Hunt also from Washington was a CIA employee and a former White House Consultant. Hunt wrote espionage novels and had also worked on declassifying the Pentagon Papers. The question remained did Nixon know about the burglary; some people say that he had no previous knowledge about the break in but knew soon after. .
The end of 1972 brought about much activity, which lead to a cover-up. The head of the Nixon re-election campaign, former attorney John Mitchell, denied any link to the Watergate operation, but the Washington Post reported that while serving as Attorney-General, he controlled a secret Republican fund that was used to finance intelligence-gathering operations against the Democrats. Proof of a twenty-five thousand dollar cashier check that was supposed to used for the Nixon Campaign and was found in the bank account of one of the Watergate burglars. Shortly after, Nixon claimed that John Dean, White House counsel, had conducted an investigation into the Watergate scandal and supposedly found that no one from inside the White House was involved. On November 11, 1972, Nixon is reelected as president in one of the largest landslides in American political history in which he took every state except Massachusetts and the District of Columbia with 60.8% of the popular vote. .

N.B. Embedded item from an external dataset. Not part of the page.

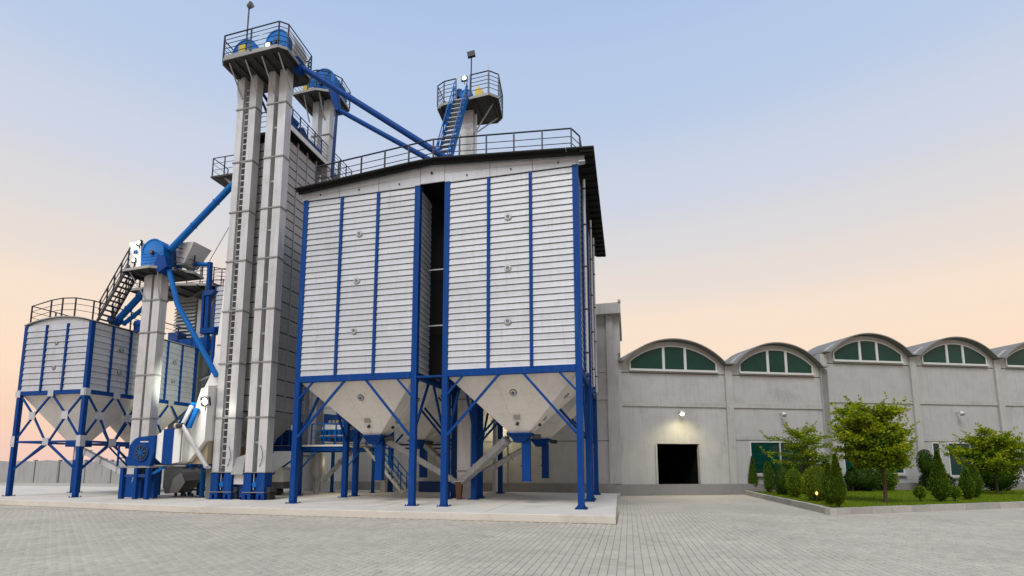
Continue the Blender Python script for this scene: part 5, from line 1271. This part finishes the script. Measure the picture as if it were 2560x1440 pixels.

The trail of the Watergate seven (Barker, Gonzalez, Hunt, Liddy, Martinez, McCord, and Sturgis) began on January 8, 1973 in Washington and was presided over by Judge John Sirica. Shortly after the trail began, Barker, Gonzalez, Hunt, Martinez, and Sturgis plead guilty. McCord and Liddy, two former Nixon aids, both of which had pleaded not guilty, are convicted of conspiracy, burglary, and wiretapping in the Watergate incident. In March, McCord writes a letter to Judge Sirica in which he claims that the defendants were threatened by John Dean, Counsel to the President, and John Mitchell, the Attorney-General to pled guilty.